──────── EXERCISE INPUT ────────

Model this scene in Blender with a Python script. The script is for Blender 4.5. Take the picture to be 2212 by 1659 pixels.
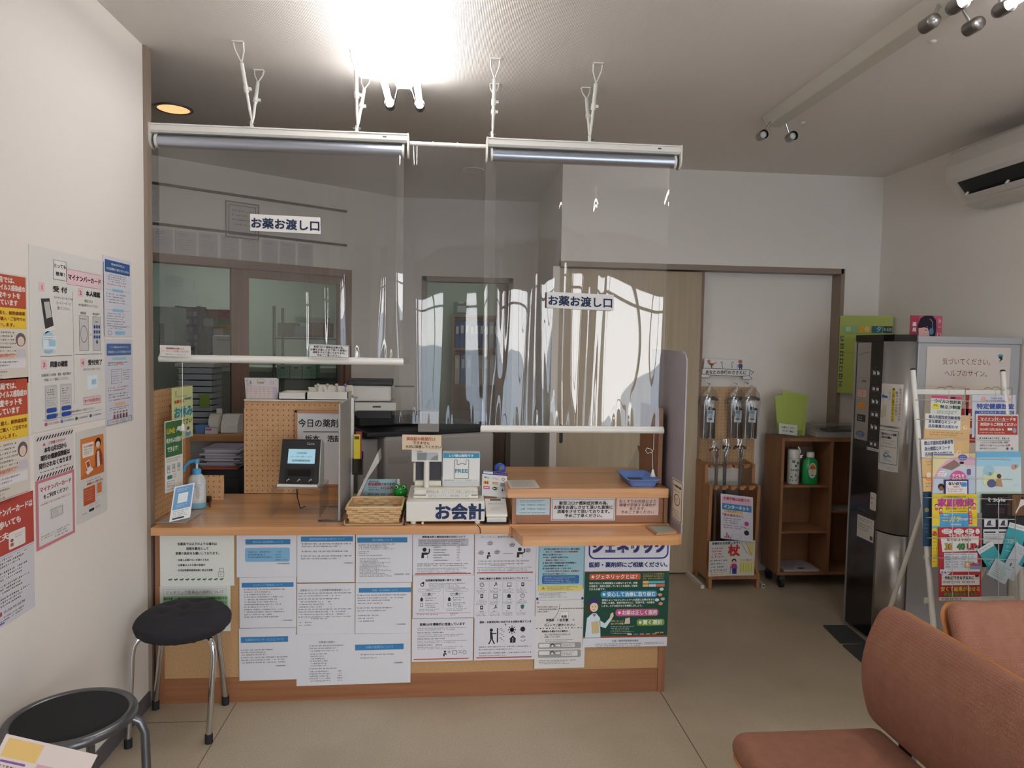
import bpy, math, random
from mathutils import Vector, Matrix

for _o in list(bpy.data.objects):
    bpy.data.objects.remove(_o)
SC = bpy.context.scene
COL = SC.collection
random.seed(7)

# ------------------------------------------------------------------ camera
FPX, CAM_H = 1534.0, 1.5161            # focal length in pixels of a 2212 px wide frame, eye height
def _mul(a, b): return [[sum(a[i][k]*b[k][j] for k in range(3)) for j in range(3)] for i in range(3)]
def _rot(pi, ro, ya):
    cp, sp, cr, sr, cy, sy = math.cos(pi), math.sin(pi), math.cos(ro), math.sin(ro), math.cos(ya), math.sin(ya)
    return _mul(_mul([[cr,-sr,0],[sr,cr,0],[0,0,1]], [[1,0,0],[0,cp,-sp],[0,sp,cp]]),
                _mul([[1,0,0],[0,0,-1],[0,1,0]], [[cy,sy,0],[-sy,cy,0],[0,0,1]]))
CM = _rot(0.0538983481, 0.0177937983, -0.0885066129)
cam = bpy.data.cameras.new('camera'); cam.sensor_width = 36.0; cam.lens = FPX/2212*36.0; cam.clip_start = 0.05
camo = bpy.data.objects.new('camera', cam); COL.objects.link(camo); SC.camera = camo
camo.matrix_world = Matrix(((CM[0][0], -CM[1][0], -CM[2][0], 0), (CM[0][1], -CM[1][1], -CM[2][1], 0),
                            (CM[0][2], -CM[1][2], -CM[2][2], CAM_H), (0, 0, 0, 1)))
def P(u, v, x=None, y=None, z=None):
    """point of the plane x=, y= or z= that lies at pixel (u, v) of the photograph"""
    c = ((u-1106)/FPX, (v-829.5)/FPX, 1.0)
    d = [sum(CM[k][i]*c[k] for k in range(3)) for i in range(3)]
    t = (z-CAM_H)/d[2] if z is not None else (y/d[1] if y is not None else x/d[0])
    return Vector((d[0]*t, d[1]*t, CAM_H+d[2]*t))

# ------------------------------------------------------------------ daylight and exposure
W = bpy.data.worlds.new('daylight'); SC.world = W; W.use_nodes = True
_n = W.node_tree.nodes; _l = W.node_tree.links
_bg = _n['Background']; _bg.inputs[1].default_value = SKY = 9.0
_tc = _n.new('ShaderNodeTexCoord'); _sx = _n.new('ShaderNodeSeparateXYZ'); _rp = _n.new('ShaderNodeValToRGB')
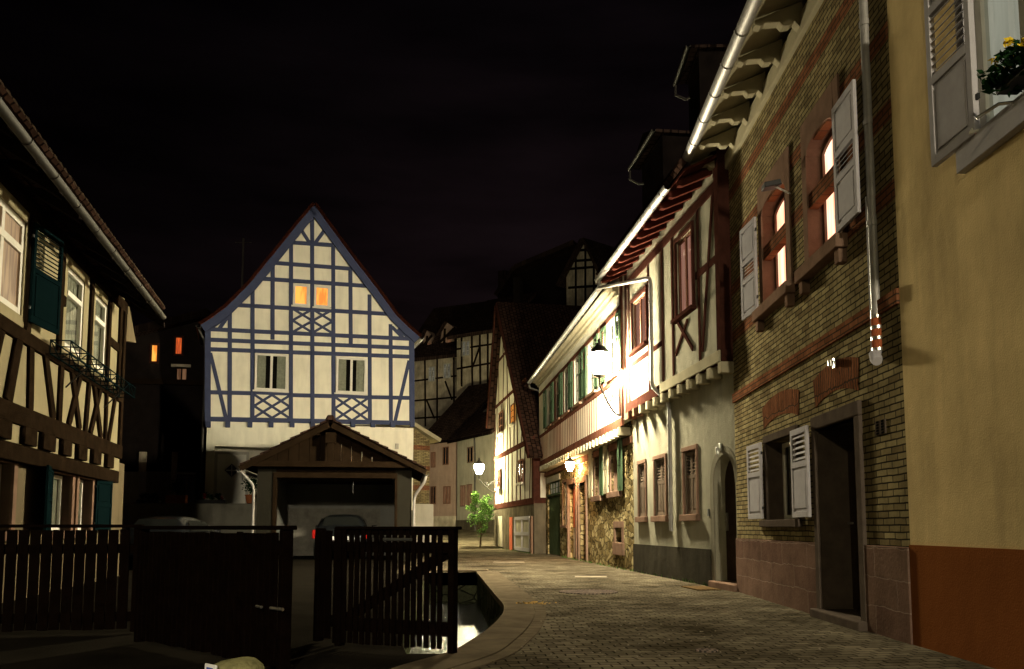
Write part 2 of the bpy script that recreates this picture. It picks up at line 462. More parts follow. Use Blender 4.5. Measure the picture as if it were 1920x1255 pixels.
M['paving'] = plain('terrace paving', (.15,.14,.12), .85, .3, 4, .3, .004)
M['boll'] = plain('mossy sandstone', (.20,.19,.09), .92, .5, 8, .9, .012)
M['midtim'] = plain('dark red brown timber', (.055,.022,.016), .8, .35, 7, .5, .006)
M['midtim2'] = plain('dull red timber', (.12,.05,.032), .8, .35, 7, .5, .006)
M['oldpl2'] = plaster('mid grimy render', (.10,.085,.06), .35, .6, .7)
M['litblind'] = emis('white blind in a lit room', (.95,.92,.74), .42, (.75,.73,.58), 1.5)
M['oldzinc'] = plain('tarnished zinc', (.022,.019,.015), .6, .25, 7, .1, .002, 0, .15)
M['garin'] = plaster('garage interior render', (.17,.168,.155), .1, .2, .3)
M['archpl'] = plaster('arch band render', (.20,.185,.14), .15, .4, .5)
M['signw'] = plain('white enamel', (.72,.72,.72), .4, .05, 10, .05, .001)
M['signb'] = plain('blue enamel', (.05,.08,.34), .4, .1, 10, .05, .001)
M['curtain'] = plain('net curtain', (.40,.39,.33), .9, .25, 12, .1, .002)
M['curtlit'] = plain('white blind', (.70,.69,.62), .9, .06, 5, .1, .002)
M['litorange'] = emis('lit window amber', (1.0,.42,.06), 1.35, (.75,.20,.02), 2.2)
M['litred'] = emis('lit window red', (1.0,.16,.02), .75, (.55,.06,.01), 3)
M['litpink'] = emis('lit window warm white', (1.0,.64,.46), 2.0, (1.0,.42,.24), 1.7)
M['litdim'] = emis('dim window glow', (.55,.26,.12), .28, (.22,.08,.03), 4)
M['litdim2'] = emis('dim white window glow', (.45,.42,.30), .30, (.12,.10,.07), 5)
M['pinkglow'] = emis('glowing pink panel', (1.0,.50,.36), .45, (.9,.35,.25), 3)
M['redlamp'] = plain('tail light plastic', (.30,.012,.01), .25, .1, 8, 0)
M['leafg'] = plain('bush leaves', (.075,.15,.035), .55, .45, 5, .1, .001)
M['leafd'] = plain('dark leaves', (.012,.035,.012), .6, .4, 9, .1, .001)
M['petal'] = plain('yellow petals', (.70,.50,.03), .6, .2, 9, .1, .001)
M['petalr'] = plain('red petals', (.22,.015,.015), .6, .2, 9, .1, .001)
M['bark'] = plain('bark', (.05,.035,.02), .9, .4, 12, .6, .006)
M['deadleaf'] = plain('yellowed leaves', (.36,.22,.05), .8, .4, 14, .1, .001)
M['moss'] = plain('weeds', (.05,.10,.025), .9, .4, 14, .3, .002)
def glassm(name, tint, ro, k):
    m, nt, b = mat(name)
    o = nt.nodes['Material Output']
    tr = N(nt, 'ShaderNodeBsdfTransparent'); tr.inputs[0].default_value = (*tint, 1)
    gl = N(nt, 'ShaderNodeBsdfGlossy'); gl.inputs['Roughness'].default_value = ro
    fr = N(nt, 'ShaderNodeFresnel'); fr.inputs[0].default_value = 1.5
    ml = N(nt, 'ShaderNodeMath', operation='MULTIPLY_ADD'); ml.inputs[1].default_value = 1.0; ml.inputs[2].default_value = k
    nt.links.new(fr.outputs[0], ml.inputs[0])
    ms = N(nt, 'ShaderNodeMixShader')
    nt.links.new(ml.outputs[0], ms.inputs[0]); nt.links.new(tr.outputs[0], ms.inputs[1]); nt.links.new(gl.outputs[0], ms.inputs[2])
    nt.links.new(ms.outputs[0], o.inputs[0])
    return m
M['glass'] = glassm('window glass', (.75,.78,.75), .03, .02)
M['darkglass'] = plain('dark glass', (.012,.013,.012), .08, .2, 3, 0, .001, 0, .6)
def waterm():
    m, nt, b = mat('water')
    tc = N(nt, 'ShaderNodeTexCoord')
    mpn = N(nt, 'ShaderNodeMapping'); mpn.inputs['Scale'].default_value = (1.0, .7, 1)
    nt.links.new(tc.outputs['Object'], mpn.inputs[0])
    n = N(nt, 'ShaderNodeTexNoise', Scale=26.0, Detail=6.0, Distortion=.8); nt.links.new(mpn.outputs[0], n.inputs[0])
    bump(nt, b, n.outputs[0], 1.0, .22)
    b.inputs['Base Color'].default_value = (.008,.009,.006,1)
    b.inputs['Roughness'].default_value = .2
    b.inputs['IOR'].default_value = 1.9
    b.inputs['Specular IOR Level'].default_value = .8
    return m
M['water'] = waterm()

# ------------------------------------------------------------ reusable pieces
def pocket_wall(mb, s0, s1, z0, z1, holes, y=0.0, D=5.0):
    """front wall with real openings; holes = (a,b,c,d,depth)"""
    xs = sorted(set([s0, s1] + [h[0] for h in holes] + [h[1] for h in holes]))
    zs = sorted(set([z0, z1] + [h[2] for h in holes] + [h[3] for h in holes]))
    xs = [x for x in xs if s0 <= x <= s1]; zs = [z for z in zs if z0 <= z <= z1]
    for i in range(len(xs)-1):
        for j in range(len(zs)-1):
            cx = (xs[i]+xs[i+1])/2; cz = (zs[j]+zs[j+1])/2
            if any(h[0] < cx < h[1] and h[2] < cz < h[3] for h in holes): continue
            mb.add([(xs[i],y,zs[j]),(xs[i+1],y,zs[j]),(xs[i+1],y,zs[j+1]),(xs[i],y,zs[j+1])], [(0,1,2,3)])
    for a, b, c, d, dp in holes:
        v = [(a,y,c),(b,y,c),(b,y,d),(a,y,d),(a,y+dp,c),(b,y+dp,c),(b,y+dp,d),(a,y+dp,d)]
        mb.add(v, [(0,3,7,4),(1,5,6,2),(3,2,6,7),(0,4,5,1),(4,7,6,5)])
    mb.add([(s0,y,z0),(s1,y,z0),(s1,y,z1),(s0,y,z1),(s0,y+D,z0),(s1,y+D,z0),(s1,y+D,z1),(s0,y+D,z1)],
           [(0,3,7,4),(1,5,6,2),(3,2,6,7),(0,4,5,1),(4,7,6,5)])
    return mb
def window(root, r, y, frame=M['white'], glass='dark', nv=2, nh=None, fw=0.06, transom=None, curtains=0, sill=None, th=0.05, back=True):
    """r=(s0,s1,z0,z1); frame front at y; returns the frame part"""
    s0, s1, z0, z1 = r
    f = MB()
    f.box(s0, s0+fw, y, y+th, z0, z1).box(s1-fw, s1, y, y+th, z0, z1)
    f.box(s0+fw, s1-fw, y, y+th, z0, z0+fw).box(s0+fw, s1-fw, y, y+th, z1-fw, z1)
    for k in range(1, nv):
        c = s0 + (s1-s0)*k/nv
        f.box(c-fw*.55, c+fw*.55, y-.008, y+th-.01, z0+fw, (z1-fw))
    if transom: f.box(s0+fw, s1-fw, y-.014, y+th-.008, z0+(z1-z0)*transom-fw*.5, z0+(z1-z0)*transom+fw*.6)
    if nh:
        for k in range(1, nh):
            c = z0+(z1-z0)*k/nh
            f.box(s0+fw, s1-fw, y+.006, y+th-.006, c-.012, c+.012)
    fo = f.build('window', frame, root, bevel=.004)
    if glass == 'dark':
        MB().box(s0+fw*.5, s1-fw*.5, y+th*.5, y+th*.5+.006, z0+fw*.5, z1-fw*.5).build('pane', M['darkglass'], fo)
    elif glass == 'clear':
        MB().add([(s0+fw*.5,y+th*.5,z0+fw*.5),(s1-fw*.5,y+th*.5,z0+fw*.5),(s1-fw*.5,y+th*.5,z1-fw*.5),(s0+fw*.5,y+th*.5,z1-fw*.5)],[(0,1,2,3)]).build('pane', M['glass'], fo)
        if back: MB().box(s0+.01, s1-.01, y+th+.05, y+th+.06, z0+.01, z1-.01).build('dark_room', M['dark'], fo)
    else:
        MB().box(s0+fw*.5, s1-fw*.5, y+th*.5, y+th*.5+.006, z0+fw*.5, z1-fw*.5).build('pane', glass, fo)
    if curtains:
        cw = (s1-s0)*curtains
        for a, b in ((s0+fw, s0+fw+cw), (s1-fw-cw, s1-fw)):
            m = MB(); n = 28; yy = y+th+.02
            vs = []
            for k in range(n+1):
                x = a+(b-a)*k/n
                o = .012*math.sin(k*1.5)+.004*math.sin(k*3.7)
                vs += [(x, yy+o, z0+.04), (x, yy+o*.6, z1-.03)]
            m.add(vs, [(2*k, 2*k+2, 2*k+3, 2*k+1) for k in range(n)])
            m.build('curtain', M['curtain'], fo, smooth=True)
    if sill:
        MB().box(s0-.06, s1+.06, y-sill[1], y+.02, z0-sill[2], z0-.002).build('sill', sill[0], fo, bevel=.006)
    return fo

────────

**EXERCISE PROMPT**
Quote, please, every line of the material above from its start through the line that has "random.seed(7)", reproducing the words exactly and dropping any images.

**WRITTEN RESPONSE**
Model this scene in Blender with a Python script. The script is for Blender 4.5. Take the picture to be 2212 by 1659 pixels.
import bpy, math, random
from mathutils import Vector, Matrix

for _o in list(bpy.data.objects):
    bpy.data.objects.remove(_o)
SC = bpy.context.scene
COL = SC.collection
random.seed(7)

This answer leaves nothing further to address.